I entertained him with stories of Pastor D's humor and encouraged him with tales of how very many ways Pastor D, his family, and his church have cared for me. We talked about work and craziness and perspective. We talked about writing and great American novels and authors and books and the possibility of Robert Jordan's work actually being finished posthumously. We talked about scripture and Lutheran and Calvin and the history of the church.

Professor C, in his most wonderful way, taught me the whys and wherefores of the Christian calendar, opening my eyes to something I had not understood. Below is my clumsy retelling:

Christ was crucified somewhere between 30 and 33 A.D. The first bible was not printed for mass production until the mid fifteenth century (the Gutenberg press). During that 1,400-year period--and for centuries later--much of the church was comprised of illiterate followers of Christ. Even many of the priests teaching those followers were not able to read very well though they might have had access to a hand copied version of the bible. Good oral instruction was paramount.

Acting out the story of faith (carrying the cross, having communion, observing holidays, etc.) was an effective means of teaching an illiterate people about their heritage of faith. First biblical characters and then characters from the history of the church were used to reflect, to illuminate, to uplift. The church calendar, thus, became an effective mechanism by which followers of Christ could learn scripture. Simply put, by following it they had an occasion to revisit those stories, to learn of the cross, to gain wisdom, and to worship the One who created us.

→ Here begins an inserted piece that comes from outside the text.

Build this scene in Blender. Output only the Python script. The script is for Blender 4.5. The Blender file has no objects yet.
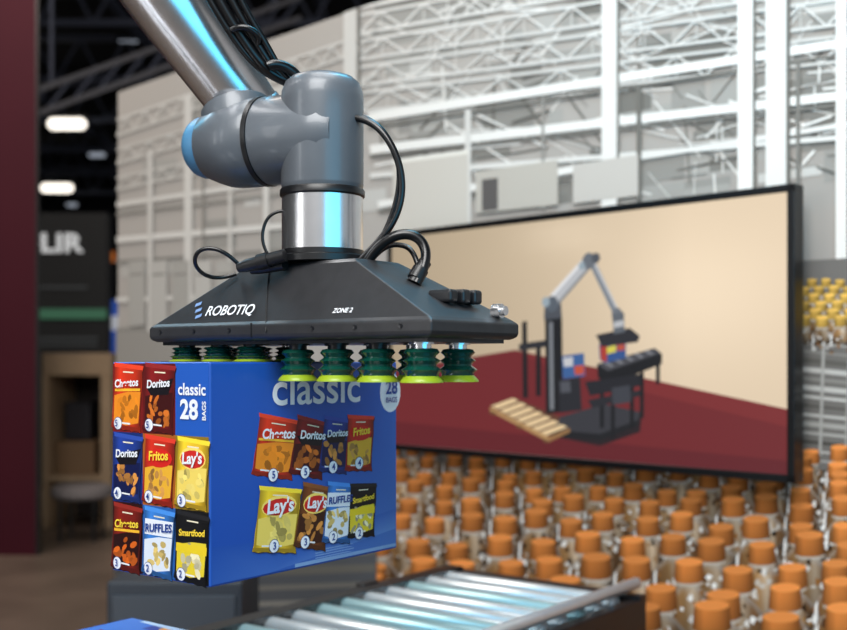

Just the way the Fourth of July offers an opportunity to rethink, revisit, and retell the stories of the birth of freedom in this country, stories played out in the lives of Ben Franklin, George Washington, Thomas Jefferson, so does the Church Calendar afford reflection on the freedom we have in Christ.

Professor C also observed that while Protestantism worship does have value in being rooted in the bible, in the scripture-centered sermon, rather than revolving around rote traditions that oft become hollow in the lives and minds of worshipers, in moving away from the Church Calendar, we have lost a bit of the drama and the art and the mystery and the aesthetic experience of God revealing Himself in all His beauty and power.

Ultimately, we're involved in a miracle. We have the Holy Spirit within us! For all our pursuit of biblical and theological scholarship, the Holy Spirit cannot be caged or catechized or classified or cataloged. Revel in the Mystery of our Creator. Wonder in the Work of His Son. Honor the History of His Hand.

Thanks, Professor C, for helping me to understand why dismissing the Church Calendar out-of-hand as something for other folks was a foolish decision. Instead, I should have tried to learn something of that which I did not understand.

I have marveled greatly at how Pastor D worships through liturgy in a way I have never witnessed, even though trying the follow the service usually leaves me confused and distracted. Now, I understand those previously pesky church holidays that I viewed as an interference with our evening bible study are actually an opportunity for me to learn, to reflect, to worship.